## begin Provided records
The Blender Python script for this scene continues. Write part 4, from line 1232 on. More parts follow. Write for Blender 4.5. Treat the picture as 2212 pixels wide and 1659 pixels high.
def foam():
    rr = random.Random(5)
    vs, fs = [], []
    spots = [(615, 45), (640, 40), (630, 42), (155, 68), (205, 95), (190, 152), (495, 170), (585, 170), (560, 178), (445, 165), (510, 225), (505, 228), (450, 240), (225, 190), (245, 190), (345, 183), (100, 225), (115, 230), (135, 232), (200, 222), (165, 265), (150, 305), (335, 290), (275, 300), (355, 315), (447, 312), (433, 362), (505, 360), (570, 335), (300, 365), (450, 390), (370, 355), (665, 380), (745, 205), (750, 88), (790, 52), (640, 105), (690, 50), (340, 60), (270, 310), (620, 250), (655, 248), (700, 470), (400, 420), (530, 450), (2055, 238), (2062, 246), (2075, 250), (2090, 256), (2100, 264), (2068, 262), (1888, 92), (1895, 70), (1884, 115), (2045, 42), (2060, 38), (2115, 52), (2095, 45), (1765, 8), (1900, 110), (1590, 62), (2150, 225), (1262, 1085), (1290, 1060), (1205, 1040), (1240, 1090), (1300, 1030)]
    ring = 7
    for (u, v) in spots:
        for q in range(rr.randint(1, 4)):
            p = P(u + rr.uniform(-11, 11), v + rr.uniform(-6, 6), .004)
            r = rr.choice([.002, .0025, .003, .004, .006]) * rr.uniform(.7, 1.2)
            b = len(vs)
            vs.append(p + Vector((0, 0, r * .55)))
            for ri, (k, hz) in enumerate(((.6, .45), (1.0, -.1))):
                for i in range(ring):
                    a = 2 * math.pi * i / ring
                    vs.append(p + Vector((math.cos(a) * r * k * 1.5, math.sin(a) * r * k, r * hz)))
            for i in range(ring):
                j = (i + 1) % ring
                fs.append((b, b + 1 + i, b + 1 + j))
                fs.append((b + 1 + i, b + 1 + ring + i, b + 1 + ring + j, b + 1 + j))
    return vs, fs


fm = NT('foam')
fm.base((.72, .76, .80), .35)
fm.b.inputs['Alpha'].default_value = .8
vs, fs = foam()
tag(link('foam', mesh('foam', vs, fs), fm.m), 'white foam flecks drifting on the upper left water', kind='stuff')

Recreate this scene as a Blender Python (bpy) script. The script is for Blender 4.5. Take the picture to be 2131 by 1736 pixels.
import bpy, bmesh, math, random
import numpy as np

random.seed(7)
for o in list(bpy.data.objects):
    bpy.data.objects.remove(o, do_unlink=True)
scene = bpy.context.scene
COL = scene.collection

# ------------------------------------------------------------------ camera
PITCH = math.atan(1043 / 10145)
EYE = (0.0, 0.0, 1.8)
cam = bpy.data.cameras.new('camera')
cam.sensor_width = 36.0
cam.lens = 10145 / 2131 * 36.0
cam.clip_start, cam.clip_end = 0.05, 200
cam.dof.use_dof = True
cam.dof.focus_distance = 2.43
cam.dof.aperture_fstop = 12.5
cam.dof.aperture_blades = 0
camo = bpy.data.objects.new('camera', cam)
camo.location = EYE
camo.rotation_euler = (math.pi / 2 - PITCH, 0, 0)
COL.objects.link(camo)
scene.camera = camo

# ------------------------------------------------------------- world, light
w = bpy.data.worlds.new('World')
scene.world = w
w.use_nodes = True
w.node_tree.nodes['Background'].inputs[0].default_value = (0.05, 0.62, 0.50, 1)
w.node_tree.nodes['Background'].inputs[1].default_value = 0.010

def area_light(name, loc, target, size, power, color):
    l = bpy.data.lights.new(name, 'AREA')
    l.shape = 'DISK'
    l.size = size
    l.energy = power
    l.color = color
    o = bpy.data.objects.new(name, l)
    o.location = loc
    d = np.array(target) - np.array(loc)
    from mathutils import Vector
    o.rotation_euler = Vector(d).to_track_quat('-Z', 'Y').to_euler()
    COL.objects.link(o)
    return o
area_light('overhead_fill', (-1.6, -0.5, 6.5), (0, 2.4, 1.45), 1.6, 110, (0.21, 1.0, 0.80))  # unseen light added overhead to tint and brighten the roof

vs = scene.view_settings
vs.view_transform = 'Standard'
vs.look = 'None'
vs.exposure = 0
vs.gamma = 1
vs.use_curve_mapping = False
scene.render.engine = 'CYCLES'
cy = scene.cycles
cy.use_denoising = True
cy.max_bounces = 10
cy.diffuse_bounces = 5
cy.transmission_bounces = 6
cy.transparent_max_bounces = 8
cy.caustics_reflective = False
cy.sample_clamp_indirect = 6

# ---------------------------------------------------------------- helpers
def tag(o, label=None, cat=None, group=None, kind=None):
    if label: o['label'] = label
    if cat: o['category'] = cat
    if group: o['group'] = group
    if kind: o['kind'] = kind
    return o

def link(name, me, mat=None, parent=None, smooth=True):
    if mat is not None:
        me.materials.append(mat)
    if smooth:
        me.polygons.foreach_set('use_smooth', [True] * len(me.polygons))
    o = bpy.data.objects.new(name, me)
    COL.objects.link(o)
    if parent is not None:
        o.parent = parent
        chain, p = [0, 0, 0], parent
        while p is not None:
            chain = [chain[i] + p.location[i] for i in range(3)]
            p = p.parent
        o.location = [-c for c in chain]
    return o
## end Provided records
Go through the records and print each one exactly.

• **Response**
The Blender Python script for this scene continues. Write part 4, from line 1232 on. More parts follow. Write for Blender 4.5. Treat the picture as 2212 pixels wide and 1659 pixels high.
def foam():
    rr = random.Random(5)
    vs, fs = [], []
    spots = [(615, 45), (640, 40), (630, 42), (155, 68), (205, 95), (190, 152), (495, 170), (585, 170), (560, 178), (445, 165), (510, 225), (505, 228), (450, 240), (225, 190), (245, 190), (345, 183), (100, 225), (115, 230), (135, 232), (200, 222), (165, 265), (150, 305), (335, 290), (275, 300), (355, 315), (447, 312), (433, 362), (505, 360), (570, 335), (300, 365), (450, 390), (370, 355), (665, 380), (745, 205), (750, 88), (790, 52), (640, 105), (690, 50), (340, 60), (270, 310), (620, 250), (655, 248), (700, 470), (400, 420), (530, 450), (2055, 238), (2062, 246), (2075, 250), (2090, 256), (2100, 264), (2068, 262), (1888, 92), (1895, 70), (1884, 115), (2045, 42), (2060, 38), (2115, 52), (2095, 45), (1765, 8), (1900, 110), (1590, 62), (2150, 225), (1262, 1085), (1290, 1060), (1205, 1040), (1240, 1090), (1300, 1030)]
    ring = 7
    for (u, v) in spots:
        for q in range(rr.randint(1, 4)):
            p = P(u + rr.uniform(-11, 11), v + rr.uniform(-6, 6), .004)
            r = rr.choice([.002, .0025, .003, .004, .006]) * rr.uniform(.7, 1.2)
            b = len(vs)
            vs.append(p + Vector((0, 0, r * .55)))
            for ri, (k, hz) in enumerate(((.6, .45), (1.0, -.1))):
                for i in range(ring):
                    a = 2 * math.pi * i / ring
                    vs.append(p + Vector((math.cos(a) * r * k * 1.5, math.sin(a) * r * k, r * hz)))
            for i in range(ring):
                j = (i + 1) % ring
                fs.append((b, b + 1 + i, b + 1 + j))
                fs.append((b + 1 + i, b + 1 + ring + i, b + 1 + ring + j, b + 1 + j))
    return vs, fs


fm = NT('foam')
fm.base((.72, .76, .80), .35)
fm.b.inputs['Alpha'].default_value = .8
vs, fs = foam()
tag(link('foam', mesh('foam', vs, fs), fm.m), 'white foam flecks drifting on the upper left water', kind='stuff')

Recreate this scene as a Blender Python (bpy) script. The script is for Blender 4.5. Take the picture to be 2131 by 1736 pixels.
import bpy, bmesh, math, random
import numpy as np

random.seed(7)
for o in list(bpy.data.objects):
    bpy.data.objects.remove(o, do_unlink=True)
scene = bpy.context.scene
COL = scene.collection

# ------------------------------------------------------------------ camera
PITCH = math.atan(1043 / 10145)
EYE = (0.0, 0.0, 1.8)
cam = bpy.data.cameras.new('camera')
cam.sensor_width = 36.0
cam.lens = 10145 / 2131 * 36.0
cam.clip_start, cam.clip_end = 0.05, 200
cam.dof.use_dof = True
cam.dof.focus_distance = 2.43
cam.dof.aperture_fstop = 12.5
cam.dof.aperture_blades = 0
camo = bpy.data.objects.new('camera', cam)
camo.location = EYE
camo.rotation_euler = (math.pi / 2 - PITCH, 0, 0)
COL.objects.link(camo)
scene.camera = camo

# ------------------------------------------------------------- world, light
w = bpy.data.worlds.new('World')
scene.world = w
w.use_nodes = True
w.node_tree.nodes['Background'].inputs[0].default_value = (0.05, 0.62, 0.50, 1)
w.node_tree.nodes['Background'].inputs[1].default_value = 0.010

def area_light(name, loc, target, size, power, color):
    l = bpy.data.lights.new(name, 'AREA')
    l.shape = 'DISK'
    l.size = size
    l.energy = power
    l.color = color
    o = bpy.data.objects.new(name, l)
    o.location = loc
    d = np.array(target) - np.array(loc)
    from mathutils import Vector
    o.rotation_euler = Vector(d).to_track_quat('-Z', 'Y').to_euler()
    COL.objects.link(o)
    return o
area_light('overhead_fill', (-1.6, -0.5, 6.5), (0, 2.4, 1.45), 1.6, 110, (0.21, 1.0, 0.80))  # unseen light added overhead to tint and brighten the roof

vs = scene.view_settings
vs.view_transform = 'Standard'
vs.look = 'None'
vs.exposure = 0
vs.gamma = 1
vs.use_curve_mapping = False
scene.render.engine = 'CYCLES'
cy = scene.cycles
cy.use_denoising = True
cy.max_bounces = 10
cy.diffuse_bounces = 5
cy.transmission_bounces = 6
cy.transparent_max_bounces = 8
cy.caustics_reflective = False
cy.sample_clamp_indirect = 6

# ---------------------------------------------------------------- helpers
def tag(o, label=None, cat=None, group=None, kind=None):
    if label: o['label'] = label
    if cat: o['category'] = cat
    if group: o['group'] = group
    if kind: o['kind'] = kind
    return o

def link(name, me, mat=None, parent=None, smooth=True):
    if mat is not None:
        me.materials.append(mat)
    if smooth:
        me.polygons.foreach_set('use_smooth', [True] * len(me.polygons))
    o = bpy.data.objects.new(name, me)
    COL.objects.link(o)
    if parent is not None:
        o.parent = parent
        chain, p = [0, 0, 0], parent
        while p is not None:
            chain = [chain[i] + p.location[i] for i in range(3)]
            p = p.parent
        o.location = [-c for c in chain]
    return o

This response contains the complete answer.